Exercise aim: Retype the lines beneath this one, from the first through the line containing "COL = SC.collection". Pictures are left out.

Data:
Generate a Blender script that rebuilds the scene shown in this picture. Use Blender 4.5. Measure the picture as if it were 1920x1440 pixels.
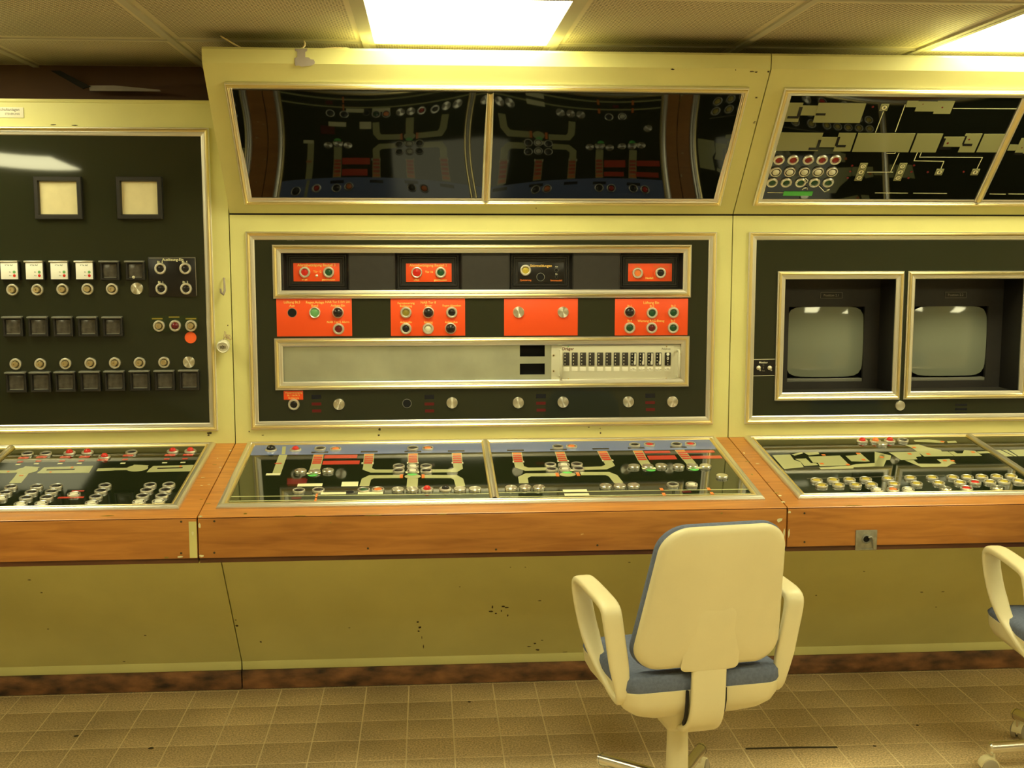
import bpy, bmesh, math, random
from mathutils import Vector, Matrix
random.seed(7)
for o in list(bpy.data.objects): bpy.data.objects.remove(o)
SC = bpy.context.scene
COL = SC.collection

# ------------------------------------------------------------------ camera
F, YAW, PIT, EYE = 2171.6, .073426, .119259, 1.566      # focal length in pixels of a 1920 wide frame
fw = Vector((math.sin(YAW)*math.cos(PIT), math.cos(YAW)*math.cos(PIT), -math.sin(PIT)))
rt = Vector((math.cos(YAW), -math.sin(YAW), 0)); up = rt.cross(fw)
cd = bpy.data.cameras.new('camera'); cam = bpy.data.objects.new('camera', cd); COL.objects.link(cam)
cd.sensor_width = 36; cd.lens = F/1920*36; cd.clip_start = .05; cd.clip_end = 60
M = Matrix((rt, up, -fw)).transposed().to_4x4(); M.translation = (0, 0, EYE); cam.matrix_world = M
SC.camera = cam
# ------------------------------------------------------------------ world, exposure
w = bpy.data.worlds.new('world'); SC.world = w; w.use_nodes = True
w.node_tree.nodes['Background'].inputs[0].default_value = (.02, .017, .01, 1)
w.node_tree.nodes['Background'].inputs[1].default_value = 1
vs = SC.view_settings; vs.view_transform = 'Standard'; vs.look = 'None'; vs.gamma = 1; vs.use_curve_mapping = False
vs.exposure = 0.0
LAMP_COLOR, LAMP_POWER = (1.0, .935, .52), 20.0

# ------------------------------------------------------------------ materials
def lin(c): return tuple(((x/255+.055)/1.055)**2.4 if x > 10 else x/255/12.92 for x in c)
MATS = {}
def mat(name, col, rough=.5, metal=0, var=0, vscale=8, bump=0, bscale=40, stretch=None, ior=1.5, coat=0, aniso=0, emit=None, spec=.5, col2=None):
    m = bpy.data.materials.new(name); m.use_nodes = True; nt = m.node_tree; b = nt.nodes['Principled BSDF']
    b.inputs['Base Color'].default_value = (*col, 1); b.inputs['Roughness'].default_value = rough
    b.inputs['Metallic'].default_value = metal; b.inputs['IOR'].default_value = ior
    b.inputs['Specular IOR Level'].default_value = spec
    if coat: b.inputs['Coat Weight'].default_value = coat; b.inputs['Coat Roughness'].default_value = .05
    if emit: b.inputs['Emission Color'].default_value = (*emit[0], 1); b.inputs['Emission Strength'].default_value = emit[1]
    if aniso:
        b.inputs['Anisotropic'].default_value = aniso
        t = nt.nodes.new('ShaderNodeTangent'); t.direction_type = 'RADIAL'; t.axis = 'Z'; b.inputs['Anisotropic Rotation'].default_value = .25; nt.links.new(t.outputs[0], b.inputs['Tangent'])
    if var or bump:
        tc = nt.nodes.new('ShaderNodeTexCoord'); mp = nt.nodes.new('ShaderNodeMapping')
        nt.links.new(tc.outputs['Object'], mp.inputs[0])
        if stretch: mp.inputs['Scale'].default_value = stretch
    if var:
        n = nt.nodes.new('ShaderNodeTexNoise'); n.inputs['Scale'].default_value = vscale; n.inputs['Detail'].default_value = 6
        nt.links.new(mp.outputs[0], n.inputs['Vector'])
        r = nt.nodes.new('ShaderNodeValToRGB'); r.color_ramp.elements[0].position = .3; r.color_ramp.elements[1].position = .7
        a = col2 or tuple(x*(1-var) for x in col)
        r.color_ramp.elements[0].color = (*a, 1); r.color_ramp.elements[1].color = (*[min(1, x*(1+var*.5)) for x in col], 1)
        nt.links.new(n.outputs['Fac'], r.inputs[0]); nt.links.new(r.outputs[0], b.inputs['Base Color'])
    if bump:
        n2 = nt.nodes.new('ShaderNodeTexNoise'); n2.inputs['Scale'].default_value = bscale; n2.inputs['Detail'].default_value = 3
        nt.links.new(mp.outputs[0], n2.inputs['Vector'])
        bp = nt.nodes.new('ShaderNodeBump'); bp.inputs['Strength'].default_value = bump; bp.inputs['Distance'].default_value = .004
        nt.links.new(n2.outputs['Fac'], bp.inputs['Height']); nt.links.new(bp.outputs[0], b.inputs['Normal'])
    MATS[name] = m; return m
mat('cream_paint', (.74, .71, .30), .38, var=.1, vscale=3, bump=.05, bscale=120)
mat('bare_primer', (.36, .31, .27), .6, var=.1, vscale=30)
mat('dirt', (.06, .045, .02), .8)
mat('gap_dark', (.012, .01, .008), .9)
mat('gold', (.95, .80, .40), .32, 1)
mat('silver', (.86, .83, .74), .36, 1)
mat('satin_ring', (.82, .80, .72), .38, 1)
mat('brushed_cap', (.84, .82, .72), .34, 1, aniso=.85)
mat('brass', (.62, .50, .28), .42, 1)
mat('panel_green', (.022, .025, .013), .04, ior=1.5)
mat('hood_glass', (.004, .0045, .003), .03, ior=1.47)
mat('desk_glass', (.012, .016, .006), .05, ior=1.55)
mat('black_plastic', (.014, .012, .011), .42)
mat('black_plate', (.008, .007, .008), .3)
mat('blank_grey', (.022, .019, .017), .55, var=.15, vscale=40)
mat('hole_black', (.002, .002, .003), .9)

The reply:
Generate a Blender script that rebuilds the scene shown in this picture. Use Blender 4.5. Measure the picture as if it were 1920x1440 pixels.
import bpy, bmesh, math, random
from mathutils import Vector, Matrix
random.seed(7)
for o in list(bpy.data.objects): bpy.data.objects.remove(o)
SC = bpy.context.scene
COL = SC.collection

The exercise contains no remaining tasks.